GIVEN INSTRUCTION: Strip the pictures and reproduce the rest of the listing exactly.

▬▬▬▬▬▬

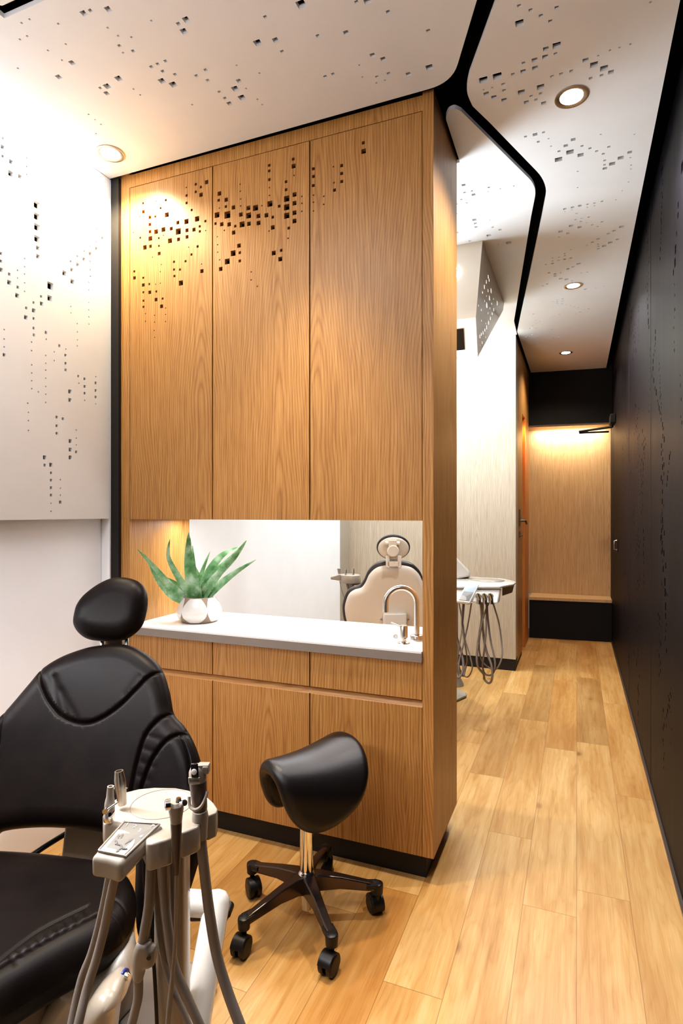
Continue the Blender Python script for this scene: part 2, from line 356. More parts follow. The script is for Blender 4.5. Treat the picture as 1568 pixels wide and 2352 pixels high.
M['key'] = plain('grey_keypad', '6B6864', .35, var=.03); M['keylt'] = plain('pale_keypad', 'A39C91', .35, var=.02); M['mark'] = plain('icon_grey', '5E574F', .5); M['markw'] = plain('numeral_white', 'E6E2DC', .5)
M['edge'] = plain('edge_shade_taupe', '8A8078', .35, var=.02); M['lamp'] = emit('lamp_glow', 'FFF4E4', 25); M['lamp2'] = emit('led_white', 'F2F8FF', 30); M['blue'] = emit('blue_led', '5060FF', 6); M['box_glow'] = emit('light_panel', 'F0F6FF', 5)  # edge: shade on the worktop front, put into a taupe colour
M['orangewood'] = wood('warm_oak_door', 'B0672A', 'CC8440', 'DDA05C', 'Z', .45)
M['bluering'] = plain('blue_ring', '2A3A8C', .3)

# ================================================================== SETTING
ZC = 3.05; XR = .36; XL = -2.145; XLP = -2.093; YC = 2.216; XE = -.512; YB = 2.683; XI = -1.993; YW = 5.494; XB = -.516; YF = 7.03
a = MB().box(-2.3, .45, -1.6, 7.6, -.06, 0).build('floor', M['floor'], smooth=False); struct(a, 'oak plank floor with knots', 'floor')
# --- ceiling panels with square perforations
CF = Frame((0,0,ZC), (1,0,0), (0,-1,0))           # normal points down
def cf(u, v): q = onZ(u, v, ZC); return (q.x, -q.y)
def ceil_holes(L, sc, ou, ov):
    out = []
    for x, y, w in L:
        u, v = ou+x/sc, ov+y/sc; q = onZ(u, v, ZC); dep = (q-CAMLOC).dot(FV); s = max(.007, (w/sc)*dep/FPX*.93); out.append(sq(q.x, -q.y, s))
    return out
HA = [(301,48,22),(325,38,14),(389,33,22),(78,83,6),(107,70,6),(210,86,7),(388,100,6),(425,129,6),(473,134,6),(430,165,13),(479,184,13),(545,75,5),(237,159,5),(173,182,6),(98,130,6),(72,142,6),(223,217,6),(65,246,6),(259,226,20),(211,277,20),(427,283,24),(386,311,24),(361,317,12),(384,336,18),(443,190,5),(481,321,5),(505,342,5),(670,71,24),(642,86,15),(662,113,24),(596,220,13),(568,231,13),(545,241,13),(586,257,13),(630,268,13),(583,292,24),(624,305,26),(707,273,13),(740,252,13),(748,289,13),(852,236,5),(790,331,12),(860,292,19),(847,320,25),(886,319,5),(871,352,25),(810,354,13),(826,373,18),(927,358,5),(944,377,5),(934,264,5),(692,377,6),(319,412,5),(342,431,5),(364,448,5),(346,481,5),(955,61,14),(1084,16,34),(928,155,28),(992,145,22),(1016,186,14),(1144,129,14),(1246,118,20),(1283,7,14),(1322,3,26),(1397,43,15),(1542,111,15),(1341,199,19),(1379,213,19),(1293,235,5),(1305,278,5),(1171,276,13),(1199,267,13),(1357,277,12),(1399,265,13),(1355,299,5),(1386,289,5),(1470,267,18),(1546,243,26)]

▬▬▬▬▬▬

THE RESPONSE:
Continue the Blender Python script for this scene: part 2, from line 356. More parts follow. The script is for Blender 4.5. Treat the picture as 1568 pixels wide and 2352 pixels high.
M['key'] = plain('grey_keypad', '6B6864', .35, var=.03); M['keylt'] = plain('pale_keypad', 'A39C91', .35, var=.02); M['mark'] = plain('icon_grey', '5E574F', .5); M['markw'] = plain('numeral_white', 'E6E2DC', .5)
M['edge'] = plain('edge_shade_taupe', '8A8078', .35, var=.02); M['lamp'] = emit('lamp_glow', 'FFF4E4', 25); M['lamp2'] = emit('led_white', 'F2F8FF', 30); M['blue'] = emit('blue_led', '5060FF', 6); M['box_glow'] = emit('light_panel', 'F0F6FF', 5)  # edge: shade on the worktop front, put into a taupe colour
M['orangewood'] = wood('warm_oak_door', 'B0672A', 'CC8440', 'DDA05C', 'Z', .45)
M['bluering'] = plain('blue_ring', '2A3A8C', .3)

# ================================================================== SETTING
ZC = 3.05; XR = .36; XL = -2.145; XLP = -2.093; YC = 2.216; XE = -.512; YB = 2.683; XI = -1.993; YW = 5.494; XB = -.516; YF = 7.03
a = MB().box(-2.3, .45, -1.6, 7.6, -.06, 0).build('floor', M['floor'], smooth=False); struct(a, 'oak plank floor with knots', 'floor')
# --- ceiling panels with square perforations
CF = Frame((0,0,ZC), (1,0,0), (0,-1,0))           # normal points down
def cf(u, v): q = onZ(u, v, ZC); return (q.x, -q.y)
def ceil_holes(L, sc, ou, ov):
    out = []
    for x, y, w in L:
        u, v = ou+x/sc, ov+y/sc; q = onZ(u, v, ZC); dep = (q-CAMLOC).dot(FV); s = max(.007, (w/sc)*dep/FPX*.93); out.append(sq(q.x, -q.y, s))
    return out
HA = [(301,48,22),(325,38,14),(389,33,22),(78,83,6),(107,70,6),(210,86,7),(388,100,6),(425,129,6),(473,134,6),(430,165,13),(479,184,13),(545,75,5),(237,159,5),(173,182,6),(98,130,6),(72,142,6),(223,217,6),(65,246,6),(259,226,20),(211,277,20),(427,283,24),(386,311,24),(361,317,12),(384,336,18),(443,190,5),(481,321,5),(505,342,5),(670,71,24),(642,86,15),(662,113,24),(596,220,13),(568,231,13),(545,241,13),(586,257,13),(630,268,13),(583,292,24),(624,305,26),(707,273,13),(740,252,13),(748,289,13),(852,236,5),(790,331,12),(860,292,19),(847,320,25),(886,319,5),(871,352,25),(810,354,13),(826,373,18),(927,358,5),(944,377,5),(934,264,5),(692,377,6),(319,412,5),(342,431,5),(364,448,5),(346,481,5),(955,61,14),(1084,16,34),(928,155,28),(992,145,22),(1016,186,14),(1144,129,14),(1246,118,20),(1283,7,14),(1322,3,26),(1397,43,15),(1542,111,15),(1341,199,19),(1379,213,19),(1293,235,5),(1305,278,5),(1171,276,13),(1199,267,13),(1357,277,12),(1399,265,13),(1355,299,5),(1386,289,5),(1470,267,18),(1546,243,26)]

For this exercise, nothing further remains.